The State Bank of Vietnam (SBV) should apply flexible monetary policies for the goal of 1.5-1.6% of core inflation, he said, requesting the Ministries of Industry and Trade and Finance to closely follow the developments of the global fuel prices to avoid their impact on CPI.

The Ministry of Agriculture and Rural Development should harmonise demand and supply of food and foodstuff, especially pork, and coordinate with the Ministry of Industry and Trade to stabilise food prices, while the Ministries of Industry and Trade and Construction should regulate the production of construction material to avoid shortage, Hue asked.

He also requested the Ministry of Finance and the SBV to coordinate in adjusting fiscal and monetary policies, regulating deposits in the SBV and the State Treasury, thus strengthening circulation of money and ease pressure on inflation. Relevant agencies should submit price management scenario for 2019 with a target of keeping inflation at about 4%, the official said.

Deputy PM Vuong Dinh Hue addresses the meeting of the Steering Committee on Price Management in Hanoi on September 28. (Photo: VGP)

The same day, Deputy PM Hue also chaired a meeting of the National Financial and Monetary Policy Advisory Council to review monetary policy for the third quarter of 2018 and outline tasks for the coming time.
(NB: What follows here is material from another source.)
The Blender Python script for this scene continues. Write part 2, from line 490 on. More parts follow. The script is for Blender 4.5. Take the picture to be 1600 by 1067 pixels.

Members of the council said Vietnam’s financial and monetary policy, and macro-economy remain stable this year amid geo-political and commercial instability in the world.

Monetary policy has been directed actively and flexibly and combined with fiscal policy in order to develop the government bond and monetary markets, thus cutting lending costs for the State budget, they said.

The council’s members pointed out that foreign exchange and interest rates face uncertain factors of the world economy such as the escalating trade war and difficulties in the domestic private sector.

They suggested that the government should keep a close watch on trade disputes globally to mitigate negative impacts, tighten fiscal policy, stabilise the macro-economy, renew growth model based on increasing labour output.

The council proposed cutting interest rates if possible, flexibly directing foreign exchange rates, restructuring export markets, especially China, and curbing inflation below 4% this year.